A pair of them
June 15, 2010 (Tuesday)
I am the proud owner of two magic chairs. They are both recliners. They must be magical, because they possess a power few other chairs possess: they put me to sleep.
One of the chairs belonged to my father-in-law. After his death, our family in Rockport inherited the chair. Of course, like all “real men” everywhere, I, the husband and father, claimed what was rightfully mine. There’s a bit of Archie Bunker in all of us men, I think. In due time, it began to show many signs of wear, and so Wanda decreed that its time to go had come. Together we shopped for a new recliner.

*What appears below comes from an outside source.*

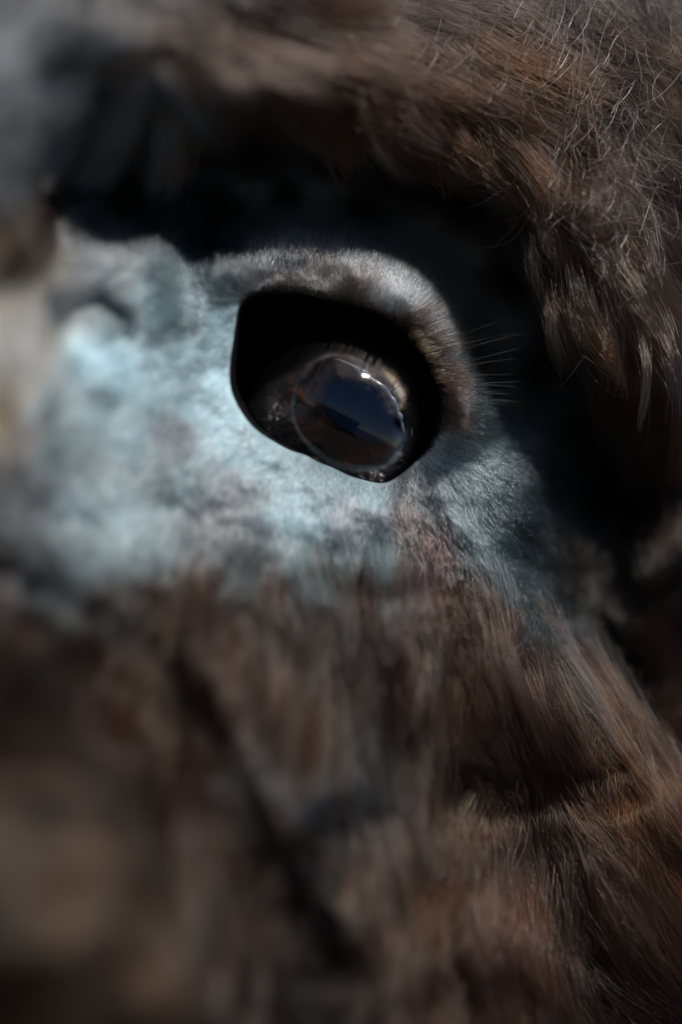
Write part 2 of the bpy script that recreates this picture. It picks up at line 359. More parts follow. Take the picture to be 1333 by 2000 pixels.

We found a replacement, and the furniture store delivered it. At first, it didn’t feel just right, but in time, the Goldilocks syndrome kicked in, and it was “just right.” Our decision was to take the old recliner to the dump ground, but my personal agenda was to save it at any cost, so it ended up in the study where its presence would encourage solitude and comfort when reading. There it stayed until I went back to Timbergrove Baptist Church in 2008, and it has been in my living room in Houston ever since.
Both chairs have the same magical quality. I sit in them and watch T.V. If I try to make it through an entire movie, I’m nearly always unsuccessful, because somewhere along the line, I let the chair move to the reclining position, and then it does its magic routine. It summons the spirit of sleep. Sleep comes, but it’s a magical sleep because I only remember waking up, never going to sleep. The chair at Rockport follows an identical routine. So they are both magic chairs, I believe. They can do something no other chairs can do, and I’m grateful to each of them.